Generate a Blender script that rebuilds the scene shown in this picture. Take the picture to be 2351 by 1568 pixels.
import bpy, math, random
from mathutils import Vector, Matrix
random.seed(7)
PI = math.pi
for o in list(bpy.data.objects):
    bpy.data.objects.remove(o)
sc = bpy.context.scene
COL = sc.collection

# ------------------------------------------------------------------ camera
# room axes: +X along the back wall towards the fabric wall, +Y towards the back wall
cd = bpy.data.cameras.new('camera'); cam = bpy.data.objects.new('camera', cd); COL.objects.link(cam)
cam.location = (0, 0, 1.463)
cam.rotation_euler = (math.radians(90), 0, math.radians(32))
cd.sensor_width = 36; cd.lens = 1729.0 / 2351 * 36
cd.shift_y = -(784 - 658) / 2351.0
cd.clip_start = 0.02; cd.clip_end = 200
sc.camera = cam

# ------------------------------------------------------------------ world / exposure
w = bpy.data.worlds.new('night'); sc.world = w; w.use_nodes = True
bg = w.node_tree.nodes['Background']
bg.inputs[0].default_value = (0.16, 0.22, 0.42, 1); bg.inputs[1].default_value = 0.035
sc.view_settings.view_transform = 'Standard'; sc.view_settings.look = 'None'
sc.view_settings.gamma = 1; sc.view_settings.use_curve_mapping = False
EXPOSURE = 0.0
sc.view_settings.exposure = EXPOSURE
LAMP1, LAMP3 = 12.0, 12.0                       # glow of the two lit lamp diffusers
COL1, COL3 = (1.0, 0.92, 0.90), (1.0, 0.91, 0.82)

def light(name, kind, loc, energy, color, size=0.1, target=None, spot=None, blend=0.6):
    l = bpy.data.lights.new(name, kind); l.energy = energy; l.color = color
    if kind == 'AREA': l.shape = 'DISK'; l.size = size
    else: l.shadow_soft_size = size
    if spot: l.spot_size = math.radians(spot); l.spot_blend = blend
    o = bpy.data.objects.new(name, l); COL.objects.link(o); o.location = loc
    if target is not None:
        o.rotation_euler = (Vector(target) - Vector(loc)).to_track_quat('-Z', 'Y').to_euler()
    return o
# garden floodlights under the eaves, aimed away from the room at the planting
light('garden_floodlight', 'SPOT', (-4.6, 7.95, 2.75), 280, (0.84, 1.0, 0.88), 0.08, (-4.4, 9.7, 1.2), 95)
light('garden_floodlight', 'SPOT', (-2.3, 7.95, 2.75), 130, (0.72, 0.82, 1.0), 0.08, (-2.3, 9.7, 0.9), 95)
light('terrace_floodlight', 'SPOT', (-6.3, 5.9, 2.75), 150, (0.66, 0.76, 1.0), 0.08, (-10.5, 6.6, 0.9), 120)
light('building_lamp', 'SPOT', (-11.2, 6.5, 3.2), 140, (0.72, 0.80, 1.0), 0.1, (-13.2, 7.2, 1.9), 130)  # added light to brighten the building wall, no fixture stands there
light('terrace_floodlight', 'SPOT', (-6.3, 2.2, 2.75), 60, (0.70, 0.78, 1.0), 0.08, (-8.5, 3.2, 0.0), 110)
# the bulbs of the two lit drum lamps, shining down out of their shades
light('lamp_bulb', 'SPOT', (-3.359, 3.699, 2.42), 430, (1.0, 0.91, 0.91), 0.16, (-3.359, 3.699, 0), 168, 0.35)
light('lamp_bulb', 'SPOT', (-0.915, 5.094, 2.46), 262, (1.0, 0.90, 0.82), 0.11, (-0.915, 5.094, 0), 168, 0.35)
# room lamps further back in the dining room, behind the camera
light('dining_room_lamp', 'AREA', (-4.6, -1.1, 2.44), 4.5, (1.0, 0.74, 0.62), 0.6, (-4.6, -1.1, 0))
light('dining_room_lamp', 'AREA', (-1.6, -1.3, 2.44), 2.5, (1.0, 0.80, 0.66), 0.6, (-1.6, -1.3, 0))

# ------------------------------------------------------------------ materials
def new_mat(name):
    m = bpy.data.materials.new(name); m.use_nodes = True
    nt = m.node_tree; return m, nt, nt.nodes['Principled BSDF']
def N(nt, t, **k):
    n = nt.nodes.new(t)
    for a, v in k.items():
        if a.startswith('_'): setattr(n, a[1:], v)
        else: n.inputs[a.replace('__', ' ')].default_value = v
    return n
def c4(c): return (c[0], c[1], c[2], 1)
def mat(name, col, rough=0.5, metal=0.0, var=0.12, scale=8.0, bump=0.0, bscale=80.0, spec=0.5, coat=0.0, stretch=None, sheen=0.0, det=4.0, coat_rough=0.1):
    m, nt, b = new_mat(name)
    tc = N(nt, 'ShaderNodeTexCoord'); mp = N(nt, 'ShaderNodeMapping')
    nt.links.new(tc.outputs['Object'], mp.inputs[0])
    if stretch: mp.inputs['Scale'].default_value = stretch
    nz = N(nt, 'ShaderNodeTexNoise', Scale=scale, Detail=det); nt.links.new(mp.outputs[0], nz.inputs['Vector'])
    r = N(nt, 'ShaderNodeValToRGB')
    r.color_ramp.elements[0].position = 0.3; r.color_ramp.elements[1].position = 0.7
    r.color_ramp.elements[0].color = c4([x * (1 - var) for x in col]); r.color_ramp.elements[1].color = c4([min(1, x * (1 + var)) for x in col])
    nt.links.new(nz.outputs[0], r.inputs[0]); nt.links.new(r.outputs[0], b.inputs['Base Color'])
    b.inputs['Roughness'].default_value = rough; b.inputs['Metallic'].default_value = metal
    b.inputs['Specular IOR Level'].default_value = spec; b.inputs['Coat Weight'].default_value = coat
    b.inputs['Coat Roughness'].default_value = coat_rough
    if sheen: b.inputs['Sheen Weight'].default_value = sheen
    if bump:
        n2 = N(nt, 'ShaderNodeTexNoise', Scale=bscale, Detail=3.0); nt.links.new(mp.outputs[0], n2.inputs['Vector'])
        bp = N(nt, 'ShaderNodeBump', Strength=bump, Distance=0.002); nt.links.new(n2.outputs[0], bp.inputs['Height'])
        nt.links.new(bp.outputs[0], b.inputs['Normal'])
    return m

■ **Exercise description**
Copy, please, exactly the lines that start at the first line of the data and end at the line containing "COL = sc.collection", both kept and no others.

■ **Task output**
Generate a Blender script that rebuilds the scene shown in this picture. Take the picture to be 2351 by 1568 pixels.
import bpy, math, random
from mathutils import Vector, Matrix
random.seed(7)
PI = math.pi
for o in list(bpy.data.objects):
    bpy.data.objects.remove(o)
sc = bpy.context.scene
COL = sc.collection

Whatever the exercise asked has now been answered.